====== Dataset excerpt ======

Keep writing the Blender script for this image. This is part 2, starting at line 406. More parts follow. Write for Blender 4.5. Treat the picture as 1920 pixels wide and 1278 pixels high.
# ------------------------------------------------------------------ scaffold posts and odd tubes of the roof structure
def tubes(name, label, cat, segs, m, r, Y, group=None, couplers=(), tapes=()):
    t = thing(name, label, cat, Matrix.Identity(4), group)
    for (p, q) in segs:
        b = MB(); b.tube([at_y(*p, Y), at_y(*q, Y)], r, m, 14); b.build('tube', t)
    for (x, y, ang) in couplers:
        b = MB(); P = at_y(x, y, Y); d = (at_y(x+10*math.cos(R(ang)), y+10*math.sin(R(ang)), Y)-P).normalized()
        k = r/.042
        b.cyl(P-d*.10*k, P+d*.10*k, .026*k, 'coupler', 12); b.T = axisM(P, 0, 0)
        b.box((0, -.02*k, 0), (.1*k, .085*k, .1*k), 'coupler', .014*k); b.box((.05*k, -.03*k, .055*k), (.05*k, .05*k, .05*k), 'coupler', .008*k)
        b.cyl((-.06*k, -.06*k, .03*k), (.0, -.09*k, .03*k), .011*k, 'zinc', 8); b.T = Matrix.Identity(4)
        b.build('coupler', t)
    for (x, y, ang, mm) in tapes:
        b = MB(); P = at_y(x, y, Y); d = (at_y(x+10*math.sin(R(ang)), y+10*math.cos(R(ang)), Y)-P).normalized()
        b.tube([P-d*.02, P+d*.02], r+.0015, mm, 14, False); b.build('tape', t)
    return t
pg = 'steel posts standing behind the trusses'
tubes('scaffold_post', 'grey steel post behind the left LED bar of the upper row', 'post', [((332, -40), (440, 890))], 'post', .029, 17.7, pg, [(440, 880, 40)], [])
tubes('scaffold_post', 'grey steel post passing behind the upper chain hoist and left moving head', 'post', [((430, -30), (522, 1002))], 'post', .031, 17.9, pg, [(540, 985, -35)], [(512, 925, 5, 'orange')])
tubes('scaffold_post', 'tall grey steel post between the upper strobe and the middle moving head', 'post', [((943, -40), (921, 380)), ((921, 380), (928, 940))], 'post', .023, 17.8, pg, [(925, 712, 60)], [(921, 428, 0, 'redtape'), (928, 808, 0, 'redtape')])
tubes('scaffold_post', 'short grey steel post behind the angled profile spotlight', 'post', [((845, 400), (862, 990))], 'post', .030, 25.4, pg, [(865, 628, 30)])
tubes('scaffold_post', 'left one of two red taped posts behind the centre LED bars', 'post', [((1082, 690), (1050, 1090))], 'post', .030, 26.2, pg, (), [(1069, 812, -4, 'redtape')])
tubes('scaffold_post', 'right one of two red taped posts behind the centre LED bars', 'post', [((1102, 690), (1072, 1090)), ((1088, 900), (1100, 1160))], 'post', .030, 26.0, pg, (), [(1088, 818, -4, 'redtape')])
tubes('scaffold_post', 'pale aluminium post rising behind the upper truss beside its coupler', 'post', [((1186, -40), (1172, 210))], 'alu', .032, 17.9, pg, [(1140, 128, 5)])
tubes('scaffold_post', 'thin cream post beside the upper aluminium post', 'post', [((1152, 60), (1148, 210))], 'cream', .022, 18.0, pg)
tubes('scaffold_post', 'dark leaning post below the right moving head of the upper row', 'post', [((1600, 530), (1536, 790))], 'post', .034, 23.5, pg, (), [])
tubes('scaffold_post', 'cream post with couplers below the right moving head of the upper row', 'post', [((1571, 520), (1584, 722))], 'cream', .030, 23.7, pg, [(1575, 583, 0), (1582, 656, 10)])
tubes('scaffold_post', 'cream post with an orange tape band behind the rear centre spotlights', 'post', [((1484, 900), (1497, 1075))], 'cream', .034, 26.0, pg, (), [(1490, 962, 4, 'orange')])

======

▶ **Do this**:
Take the listing above and set it down exactly.

▶ **Output of the exercise**:
Keep writing the Blender script for this image. This is part 2, starting at line 406. More parts follow. Write for Blender 4.5. Treat the picture as 1920 pixels wide and 1278 pixels high.
# ------------------------------------------------------------------ scaffold posts and odd tubes of the roof structure
def tubes(name, label, cat, segs, m, r, Y, group=None, couplers=(), tapes=()):
    t = thing(name, label, cat, Matrix.Identity(4), group)
    for (p, q) in segs:
        b = MB(); b.tube([at_y(*p, Y), at_y(*q, Y)], r, m, 14); b.build('tube', t)
    for (x, y, ang) in couplers:
        b = MB(); P = at_y(x, y, Y); d = (at_y(x+10*math.cos(R(ang)), y+10*math.sin(R(ang)), Y)-P).normalized()
        k = r/.042
        b.cyl(P-d*.10*k, P+d*.10*k, .026*k, 'coupler', 12); b.T = axisM(P, 0, 0)
        b.box((0, -.02*k, 0), (.1*k, .085*k, .1*k), 'coupler', .014*k); b.box((.05*k, -.03*k, .055*k), (.05*k, .05*k, .05*k), 'coupler', .008*k)
        b.cyl((-.06*k, -.06*k, .03*k), (.0, -.09*k, .03*k), .011*k, 'zinc', 8); b.T = Matrix.Identity(4)
        b.build('coupler', t)
    for (x, y, ang, mm) in tapes:
        b = MB(); P = at_y(x, y, Y); d = (at_y(x+10*math.sin(R(ang)), y+10*math.cos(R(ang)), Y)-P).normalized()
        b.tube([P-d*.02, P+d*.02], r+.0015, mm, 14, False); b.build('tape', t)
    return t
pg = 'steel posts standing behind the trusses'
tubes('scaffold_post', 'grey steel post behind the left LED bar of the upper row', 'post', [((332, -40), (440, 890))], 'post', .029, 17.7, pg, [(440, 880, 40)], [])
tubes('scaffold_post', 'grey steel post passing behind the upper chain hoist and left moving head', 'post', [((430, -30), (522, 1002))], 'post', .031, 17.9, pg, [(540, 985, -35)], [(512, 925, 5, 'orange')])
tubes('scaffold_post', 'tall grey steel post between the upper strobe and the middle moving head', 'post', [((943, -40), (921, 380)), ((921, 380), (928, 940))], 'post', .023, 17.8, pg, [(925, 712, 60)], [(921, 428, 0, 'redtape'), (928, 808, 0, 'redtape')])
tubes('scaffold_post', 'short grey steel post behind the angled profile spotlight', 'post', [((845, 400), (862, 990))], 'post', .030, 25.4, pg, [(865, 628, 30)])
tubes('scaffold_post', 'left one of two red taped posts behind the centre LED bars', 'post', [((1082, 690), (1050, 1090))], 'post', .030, 26.2, pg, (), [(1069, 812, -4, 'redtape')])
tubes('scaffold_post', 'right one of two red taped posts behind the centre LED bars', 'post', [((1102, 690), (1072, 1090)), ((1088, 900), (1100, 1160))], 'post', .030, 26.0, pg, (), [(1088, 818, -4, 'redtape')])
tubes('scaffold_post', 'pale aluminium post rising behind the upper truss beside its coupler', 'post', [((1186, -40), (1172, 210))], 'alu', .032, 17.9, pg, [(1140, 128, 5)])
tubes('scaffold_post', 'thin cream post beside the upper aluminium post', 'post', [((1152, 60), (1148, 210))], 'cream', .022, 18.0, pg)
tubes('scaffold_post', 'dark leaning post below the right moving head of the upper row', 'post', [((1600, 530), (1536, 790))], 'post', .034, 23.5, pg, (), [])
tubes('scaffold_post', 'cream post with couplers below the right moving head of the upper row', 'post', [((1571, 520), (1584, 722))], 'cream', .030, 23.7, pg, [(1575, 583, 0), (1582, 656, 10)])
tubes('scaffold_post', 'cream post with an orange tape band behind the rear centre spotlights', 'post', [((1484, 900), (1497, 1075))], 'cream', .034, 26.0, pg, (), [(1490, 962, 4, 'orange')])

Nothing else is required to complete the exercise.